» PROBLEM TO SOLVE: Compile every line that includes the word "pixels".
==========
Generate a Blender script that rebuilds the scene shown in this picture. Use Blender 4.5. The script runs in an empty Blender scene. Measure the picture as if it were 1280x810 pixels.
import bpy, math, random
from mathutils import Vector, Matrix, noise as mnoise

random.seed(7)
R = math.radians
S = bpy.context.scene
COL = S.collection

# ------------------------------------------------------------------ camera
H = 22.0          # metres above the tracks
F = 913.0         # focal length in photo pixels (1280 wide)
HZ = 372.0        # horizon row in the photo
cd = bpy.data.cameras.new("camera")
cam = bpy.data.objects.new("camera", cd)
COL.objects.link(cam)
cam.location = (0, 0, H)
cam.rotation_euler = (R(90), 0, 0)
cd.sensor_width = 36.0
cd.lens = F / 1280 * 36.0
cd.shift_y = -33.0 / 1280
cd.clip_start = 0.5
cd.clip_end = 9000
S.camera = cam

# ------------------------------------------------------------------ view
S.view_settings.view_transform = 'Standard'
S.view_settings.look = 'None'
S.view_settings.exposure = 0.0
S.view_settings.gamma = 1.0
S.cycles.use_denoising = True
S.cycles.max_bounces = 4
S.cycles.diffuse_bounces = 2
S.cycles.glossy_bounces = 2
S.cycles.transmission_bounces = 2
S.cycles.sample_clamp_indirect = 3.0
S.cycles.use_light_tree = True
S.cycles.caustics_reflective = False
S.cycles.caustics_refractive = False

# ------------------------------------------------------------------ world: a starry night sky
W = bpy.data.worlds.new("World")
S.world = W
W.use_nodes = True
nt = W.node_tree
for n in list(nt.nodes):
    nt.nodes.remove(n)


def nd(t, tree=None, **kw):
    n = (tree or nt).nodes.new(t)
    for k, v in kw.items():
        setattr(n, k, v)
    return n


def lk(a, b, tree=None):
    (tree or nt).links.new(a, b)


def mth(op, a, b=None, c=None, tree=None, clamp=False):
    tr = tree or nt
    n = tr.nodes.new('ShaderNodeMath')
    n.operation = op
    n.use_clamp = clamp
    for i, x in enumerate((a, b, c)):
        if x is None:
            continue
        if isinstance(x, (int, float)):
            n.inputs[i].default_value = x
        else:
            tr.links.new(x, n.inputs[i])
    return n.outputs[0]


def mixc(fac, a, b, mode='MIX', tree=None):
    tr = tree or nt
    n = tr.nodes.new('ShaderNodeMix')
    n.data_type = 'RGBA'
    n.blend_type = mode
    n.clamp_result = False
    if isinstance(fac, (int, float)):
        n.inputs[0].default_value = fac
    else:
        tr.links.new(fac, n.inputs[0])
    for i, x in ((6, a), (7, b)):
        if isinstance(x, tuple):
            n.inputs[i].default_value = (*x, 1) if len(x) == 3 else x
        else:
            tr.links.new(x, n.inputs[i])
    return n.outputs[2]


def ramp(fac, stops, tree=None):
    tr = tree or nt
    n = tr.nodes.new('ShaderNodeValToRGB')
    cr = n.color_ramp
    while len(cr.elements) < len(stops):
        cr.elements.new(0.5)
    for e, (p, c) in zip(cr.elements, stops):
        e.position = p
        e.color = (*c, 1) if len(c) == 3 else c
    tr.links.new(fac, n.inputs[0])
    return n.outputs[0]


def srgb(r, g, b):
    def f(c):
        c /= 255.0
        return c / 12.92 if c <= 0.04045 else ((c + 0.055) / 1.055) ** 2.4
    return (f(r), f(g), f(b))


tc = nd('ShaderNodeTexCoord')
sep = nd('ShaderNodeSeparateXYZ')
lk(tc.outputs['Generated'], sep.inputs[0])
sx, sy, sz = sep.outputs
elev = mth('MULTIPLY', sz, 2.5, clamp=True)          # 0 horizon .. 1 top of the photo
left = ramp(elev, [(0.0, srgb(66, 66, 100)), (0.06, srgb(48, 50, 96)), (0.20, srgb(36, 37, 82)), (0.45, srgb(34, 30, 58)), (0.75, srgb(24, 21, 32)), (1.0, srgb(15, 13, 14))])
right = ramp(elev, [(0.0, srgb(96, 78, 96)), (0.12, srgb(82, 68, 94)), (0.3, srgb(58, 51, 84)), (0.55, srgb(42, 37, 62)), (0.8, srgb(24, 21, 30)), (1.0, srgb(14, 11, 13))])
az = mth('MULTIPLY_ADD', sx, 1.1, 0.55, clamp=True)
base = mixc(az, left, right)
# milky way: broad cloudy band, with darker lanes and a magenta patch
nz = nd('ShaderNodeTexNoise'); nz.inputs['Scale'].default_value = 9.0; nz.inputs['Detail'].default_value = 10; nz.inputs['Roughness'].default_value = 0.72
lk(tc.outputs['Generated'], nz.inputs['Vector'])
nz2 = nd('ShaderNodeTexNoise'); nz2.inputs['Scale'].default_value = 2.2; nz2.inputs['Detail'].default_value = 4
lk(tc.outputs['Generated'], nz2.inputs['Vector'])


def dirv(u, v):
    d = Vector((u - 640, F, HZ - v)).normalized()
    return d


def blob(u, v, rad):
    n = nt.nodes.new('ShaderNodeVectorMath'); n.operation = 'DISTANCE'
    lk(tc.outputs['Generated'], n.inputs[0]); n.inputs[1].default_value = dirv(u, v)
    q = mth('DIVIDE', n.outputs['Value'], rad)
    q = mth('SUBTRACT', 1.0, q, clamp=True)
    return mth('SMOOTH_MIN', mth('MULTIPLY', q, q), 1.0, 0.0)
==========
» EXERCISE RESULT:
Generate a Blender script that rebuilds the scene shown in this picture. Use Blender 4.5. The script runs in an empty Blender scene. Measure the picture as if it were 1280x810 pixels.
F = 913.0         # focal length in photo pixels (1280 wide)